Acting, even in commercial summer blockbusters, is not easy. Robert Downey Jr was considered talented when he was cast as Iron Man, but was hardly a phenomenon that he became later. Apart from the inner demons and Marvel Studio’s qualms he had to overcome, getting into the suit of multi-billionaire weapons manufacturer-turned-superhero wasn’t easy. Literally.
When Downey Jr donned the Iron Man suit for the first time in 2008’s Iron Man, he actually had to wear an uncomfortable metal suit. Not many know that Marvel shot the film on limited budget. It went on to become a blockbuster and became the stepping stone to the Marvel Cinematic Universe.
Downey Jr told David Letterman on his show My Next Guest Needs No Introduction with David Letterman, “Initially, everything was really there. They wanted to spend as little as they could on CG replacement, so I remember this helmet went on, and there’d be a shot, and I’d be in this whole suit, and they’d say: ‘Alright, Robert, it’s like you landed on the roof, so when we say action, just go like that, like you just landed, and then start moving forward.’”
He added, “So I put this helmet on, and it slammed closed, and I couldn’t see anything, and then these LED lights went on and it was like The Manchurian Candidate… I was absolutely blinded.”
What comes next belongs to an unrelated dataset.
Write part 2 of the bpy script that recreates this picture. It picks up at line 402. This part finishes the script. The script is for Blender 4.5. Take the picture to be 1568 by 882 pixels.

In later films, due to the advancement in filmmaking technology, his suit became more and more computer-generated imagery and less a solid piece of metal. “By the time we were doing the last Avengers, they’d just be like, ‘Hey, Robert, would you mind putting on—’ ‘Helmet?! No! Yes, no. Put two dots here, and then you can paint it in later,” joked Downey Jr.
In Avengers: Infinity War and its followup Endgame, Downey jr’s suits, Mark L and Mark LXXXV, were built on nanotechnology and was entirely contained in a small device on Tony Stark’s chest.
In the same interview, he also spoke about how he likes to change scripts “when I can.” He said that comes from being raised in an environment where he was surrounded by writers, “Having been raised by writers, having been in situations where you see, ‘Here was the idea for the joke and here’s the better play on the joke. And there are certain occasions where I’m like, ‘This big block I’m not going to touch it because you shouldn’t play with it.’ But pretty much everything else I think it can always be improved.”